Harry Potter

Sometimes I think that the worst thing you can do as a parent is watch the news. Why do we do it? I mean, it’s not like we need any help when it comes to imagining terrible things happening to our kids—one parent I know described it as “like having a horror movie playing constantly in your head.” And yet, despite the fact that our worrying is usually turned up to to eleven already, we watch the news and it’s like our worrying finds a whole new gear. There you are, minding your own business, worrying about the normal things parents worry about—things like maybe you somehow overlooked an abandoned well in your backyard, or that your child will be exposed to anthrax on their way home from school when—wham! —the news comes on and you find out that there are horrors you never even considered. Movie theaters. Marathons. Classrooms.

Yes, there’s no denying that the events of the last few weeks and months have made it rather difficult to be a parent. Whether it is happening in Aurora, or Newtown, or Boston, or even, most recently, Cleveland, the thought that random and senseless acts of violence could be directed at children—anybody’s children—can’t help but make all parents feel a terrible sort of sympathetic horror and helplessness.

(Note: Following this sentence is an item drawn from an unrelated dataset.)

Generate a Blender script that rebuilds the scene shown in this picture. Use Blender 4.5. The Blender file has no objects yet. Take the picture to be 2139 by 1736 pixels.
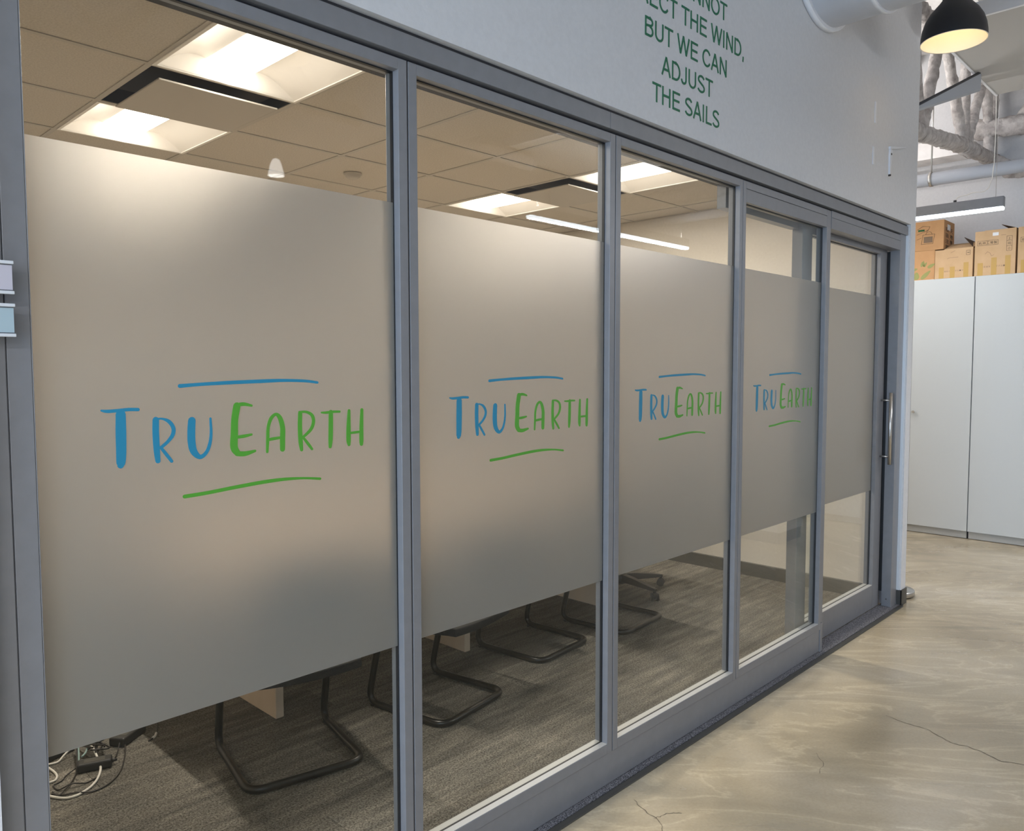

I know I certainly have, which is why I have found myself turning once again to what, for me, is a constant source of strength and comfort: the Book. The Book that explains everything—good, evil, love, hate, fear, hope, betrayal, forgiveness—in a way that makes sense to both me and my children, and always has. And not only does it explain all of these things easily and well, it does so with such charm and humor that I don’t mind going back to it again and again, even when times are not troubled.

I am speaking, of course, of that greatest of all great books: Harry Potter. What, you thought I meant some other book? No: I prefer my fictional talking snakes without any extra misogyny and homophobia, thank you.

When people first learn that we are atheist parents, with potentially atheist children (I would no more believe I could decide my children’s level of religiosity for them than I could their sexuality), they are often curious as to how we approach things like the Boston Marathon bombing and the murders at Newtown. “But who (or what) do you turn to?” they ask. And I answer them: Harry Potter.

I’m not being facetious. And I’m sure I’m not alone. Just as I’m sure that other parents in the generations before me turned to Luke Skywalker, or Bilbo Baggins, or even King Arthur, there is something that is comforting about returning again and again to a character who chooses good over evil every single time. And if it happens to be a fictional character, well, so much the better, because fictional characters are the creations of ordinary men and women who dared to dream of a world where goodness was achievable. Where in the end, good always triumphs. No matter how many trials (or books) there are along the way.

Sometimes I think that that is all our children (or anyone else, for that matter) really needs: hope. That and the belief that there is more good than bad in the world. That for every crazy person intent on hurting people there are fifty more who are willing to put down their Big Macs and go help. (You know what I’m saying, bro?)

I realize that for some people the only place they can imagine finding such reassurance is in some kind of spirituality, complete with the promise of “better worlds to come,” but as for me, I think I’ll stick with Harry Potter. After all: with Harry Potter, you get dragons.